• Challenge
Leaving out the pictures, retype the lines from the beginning of the listing through the line containing "return (f(r), f(g), f(b), 1.0)".

• Data
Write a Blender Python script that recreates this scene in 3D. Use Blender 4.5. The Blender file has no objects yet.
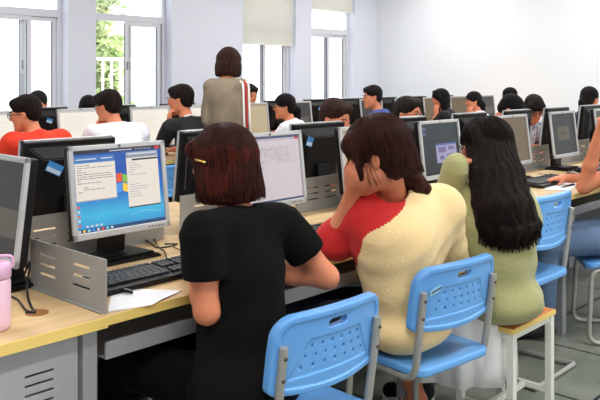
import bpy, bmesh, math, random
import numpy as np
from mathutils import Vector, Matrix

random.seed(7)
SC = bpy.context.scene
COL = SC.collection
PI = math.pi
SU, CU = 0.681, 0.732          # the camera looks along (CU, SU) in plan; +X runs along the desk rows
FOC, HOR, CAMZ = 774.0, 78.0, 1.38

def V(*a): return Vector(a)
def at(px, py, Z):
    d = (px - 300.0) / FOC
    return Vector((Z * (SU * d + CU), Z * (SU - CU * d), CAMZ - (py - HOR) * Z / FOC))

# ------------------------------------------------------------------ materials
MATS = {}
def srgb(r, g, b):
    def f(c):
        c /= 255.0
        return c / 12.92 if c <= 0.04045 else ((c + 0.055) / 1.055) ** 2.4
    return (f(r), f(g), f(b), 1.0)

def mat(name, rgb, rough=0.5, metal=0.0, spec=0.5, bump=None, var=None, emit=None, trans=None, sss=0.0, sheen=0.0, coat=0.0):
    """bump=(scale, strength, (sx,sy,sz)), var=(scale, rgb2, (sx,sy,sz))"""
    if name in MATS: return MATS[name]
    m = bpy.data.materials.new(name); m.use_nodes = True
    nt = m.node_tree; b = nt.nodes['Principled BSDF']
    col = srgb(*rgb)
    b.inputs['Base Color'].default_value = col
    b.inputs['Roughness'].default_value = rough
    b.inputs['Metallic'].default_value = metal
    b.inputs['Specular IOR Level'].default_value = spec
    if sss:
        b.inputs['Subsurface Weight'].default_value = sss
        b.inputs['Subsurface Radius'].default_value = (0.012, 0.005, 0.003)
        b.inputs['Subsurface Scale'].default_value = 1.0
    if sheen: b.inputs['Sheen Weight'].default_value = sheen
    if coat: b.inputs['Coat Weight'].default_value = coat
    tc = None
    def coords(scl):
        nonlocal tc
        if tc is None: tc = nt.nodes.new('ShaderNodeTexCoord')
        mp = nt.nodes.new('ShaderNodeMapping'); mp.inputs['Scale'].default_value = scl
        nt.links.new(tc.outputs['Object'], mp.inputs['Vector'])
        return mp.outputs['Vector']
    if var:
        n = nt.nodes.new('ShaderNodeTexNoise'); n.inputs['Scale'].default_value = var[0]; n.inputs['Detail'].default_value = 5
        nt.links.new(coords(var[2] if len(var) > 2 else (1, 1, 1)), n.inputs['Vector'])
        cr = nt.nodes.new('ShaderNodeValToRGB'); cr.color_ramp.elements[0].position = 0.35; cr.color_ramp.elements[1].position = 0.65
        cr.color_ramp.elements[0].color = col; cr.color_ramp.elements[1].color = srgb(*var[1])
        nt.links.new(n.outputs['Fac'], cr.inputs['Fac']); nt.links.new(cr.outputs['Color'], b.inputs['Base Color'])
    if bump:
        n = nt.nodes.new('ShaderNodeTexNoise'); n.inputs['Scale'].default_value = bump[0]; n.inputs['Detail'].default_value = 4
        nt.links.new(coords(bump[2] if len(bump) > 2 else (1, 1, 1)), n.inputs['Vector'])
        bp = nt.nodes.new('ShaderNodeBump'); bp.inputs['Strength'].default_value = bump[1]; bp.inputs['Distance'].default_value = 0.01
        nt.links.new(n.outputs['Fac'], bp.inputs['Height']); nt.links.new(bp.outputs['Normal'], b.inputs['Normal'])
    if emit:
        b.inputs['Emission Color'].default_value = srgb(*emit[0]); b.inputs['Emission Strength'].default_value = emit[1]
    if trans:
        b.inputs['Transmission Weight'].default_value = trans
    MATS[name] = m
    return m

def screen_mat(name, rgb, strength=0.9):
    m = bpy.data.materials.new(name); m.use_nodes = True
    nt = m.node_tree; b = nt.nodes['Principled BSDF']
    b.inputs['Base Color'].default_value = (0.01, 0.01, 0.01, 1); b.inputs['Roughness'].default_value = 0.35
    b.inputs['Emission Color'].default_value = srgb(*rgb); b.inputs['Emission Strength'].default_value = strength
    MATS[name] = m
    return m

# ------------------------------------------------------------------ objects
def link(name, me, material=None, parent=None, smooth=False, loc=None):
    o = bpy.data.objects.new(name, me); COL.objects.link(o)
    if material is not None:
        for m in (material if isinstance(material, (list, tuple)) else [material]): me.materials.append(m)
    if smooth:
        me.polygons.foreach_set('use_smooth', [True] * len(me.polygons))
    if parent is not None: o.parent = parent
    if loc is not None: o.location = loc
    return o

def obj(name, bm, material, parent=None, smooth=False, angle=None):
    me = bpy.data.meshes.new(name); bmesh.ops.recalc_face_normals(bm, faces=bm.faces[:])
    if angle is not None:
        for f in bm.faces: f.smooth = True
        for e in bm.edges:
            if len(e.link_faces) == 2 and e.calc_face_angle(0) > angle: e.smooth = False
    bm.to_mesh(me); bm.free()
    return link(name, me, material, parent, smooth)

def tag(o, label=None, cat=None, group=None, kind=None):
    if label: o['label'] = label
    if cat: o['category'] = cat
    if group: o['group'] = group
    if kind: o['kind'] = kind
    return o

def thing(name, label, cat, loc=(0, 0, 0), rz=0.0, group=None):
    o = bpy.data.objects.new(name, None); COL.objects.link(o)
    o.empty_display_size = 0.1
    o.location = loc; o.rotation_euler = (0, 0, rz)
    return tag(o, label, cat, group)

def copy_tree(o, parent=None):
    c = o.copy(); COL.objects.link(c)
    if parent is not None: c.parent = parent
    for ch in list(o.children): copy_tree(ch, c)
    return c

def place(proto, loc, rz, label, used, group=None, scale=None):
    """first call moves the prototype itself, the next ones copy it with its parts"""
    o = copy_tree(proto) if proto.name in used else proto
    used.add(proto.name)
    o.location = loc; o.rotation_euler = (0, 0, rz); o['label'] = label
    if group: o['group'] = group
    if scale: o.scale = scale
    return o

# ------------------------------------------------------------------ bmesh shapes
def NB(): return bmesh.new()
def box(bm, x0, x1, y0, y1, z0, z1, bev=0.0, M=None, mi=0, seg=2):
    t = bmesh.new()
    bmesh.ops.create_cube(t, size=1.0)
    for v in t.verts:
        v.co = Vector(((x0 + x1) / 2 + v.co.x * (x1 - x0), (y0 + y1) / 2 + v.co.y * (y1 - y0), (z0 + z1) / 2 + v.co.z * (z1 - z0)))
    if bev > 0:
        bmesh.ops.bevel(t, geom=t.edges[:], offset=bev, segments=seg, profile=0.5, affect='EDGES')
    merge(bm, t, M, mi)

def merge(bm, t, M=None, mi=0):
    if M is not None: bmesh.ops.transform(t, matrix=M, verts=t.verts)
    mp = [bm.verts.new(v.co) for v in t.verts]
    for i, v in enumerate(t.verts): v.index = i
    for f in t.faces:
        try:
            g = bm.faces.new([mp[v.index] for v in f.verts]); g.material_index = mi; g.smooth = f.smooth
        except ValueError: pass
    t.free()

def prism(bm, pts, y0, y1, axis='y', mi=0, M=None):
    """polygon pts (u,v) extruded: axis y -> (u, y, v); axis z -> (u, v, z); axis x -> (x,u,v)"""
    def c(u, v, w):
        return Vector((u, w, v)) if axis == 'y' else (Vector((u, v, w)) if axis == 'z' else Vector((w, u, v)))
    t = bmesh.new()
    a = [t.verts.new(c(u, v, y0)) for u, v in pts]; b = [t.verts.new(c(u, v, y1)) for u, v in pts]
    t.faces.new(a); t.faces.new(list(reversed(b)))
    n = len(pts)
    for i in range(n): t.faces.new([a[i], b[i], b[(i + 1) % n], a[(i + 1) % n]])
    merge(bm, t, M, mi)

def tube(bm, pts, r, seg=10, mi=0, caps=True, r2=None):
    pts = [Vector(p) for p in pts]
    n = len(pts); rings = []
    up = Vector((0, 0, 1)); prev = None
    for i, p in enumerate(pts):
        d = (pts[min(i + 1, n - 1)] - pts[max(i - 1, 0)]).normalized()
        if prev is None:
            s = d.cross(up)
            if s.length < 1e-3: s = d.cross(Vector((1, 0, 0)))
            s.normalize()
        else:
            s = prev - d * prev.dot(d)
            s.normalize()
        prev = s; t = d.cross(s)
        rr = r if r2 is None else r + (r2 - r) * i / max(1, n - 1)
        rings.append([bm.verts.new(p + (s * math.cos(a) + t * math.sin(a)) * rr) for a in [2 * PI * k / seg for k in range(seg)]])
    for i in range(n - 1):
        for k in range(seg):
            f = bm.faces.new([rings[i][k], rings[i][(k + 1) % seg], rings[i + 1][(k + 1) % seg], rings[i + 1][k]])
            f.material_index = mi; f.smooth = True
    if caps:
        for rg in (rings[0], rings[-1]):
            f = bm.faces.new(rg); f.material_index = mi

def fillet(pts, r, n=5):
    """round the corners of a polyline"""
    pts = [Vector(p) for p in pts]; out = [pts[0]]
    for i in range(1, len(pts) - 1):
        a, b, c = pts[i - 1], pts[i], pts[i + 1]
        r1 = min(r, (a - b).length * 0.49, (c - b).length * 0.49)
        p = b + (a - b).normalized() * r1; q = b + (c - b).normalized() * r1
        for k in range(n + 1):
            t = k / n
            out.append(p * (1 - t) ** 2 + b * 2 * t * (1 - t) + q * t * t)
    out.append(pts[-1])
    return out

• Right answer
Write a Blender Python script that recreates this scene in 3D. Use Blender 4.5. The Blender file has no objects yet.
import bpy, bmesh, math, random
import numpy as np
from mathutils import Vector, Matrix

random.seed(7)
SC = bpy.context.scene
COL = SC.collection
PI = math.pi
SU, CU = 0.681, 0.732          # the camera looks along (CU, SU) in plan; +X runs along the desk rows
FOC, HOR, CAMZ = 774.0, 78.0, 1.38

def V(*a): return Vector(a)
def at(px, py, Z):
    d = (px - 300.0) / FOC
    return Vector((Z * (SU * d + CU), Z * (SU - CU * d), CAMZ - (py - HOR) * Z / FOC))

# ------------------------------------------------------------------ materials
MATS = {}
def srgb(r, g, b):
    def f(c):
        c /= 255.0
        return c / 12.92 if c <= 0.04045 else ((c + 0.055) / 1.055) ** 2.4
    return (f(r), f(g), f(b), 1.0)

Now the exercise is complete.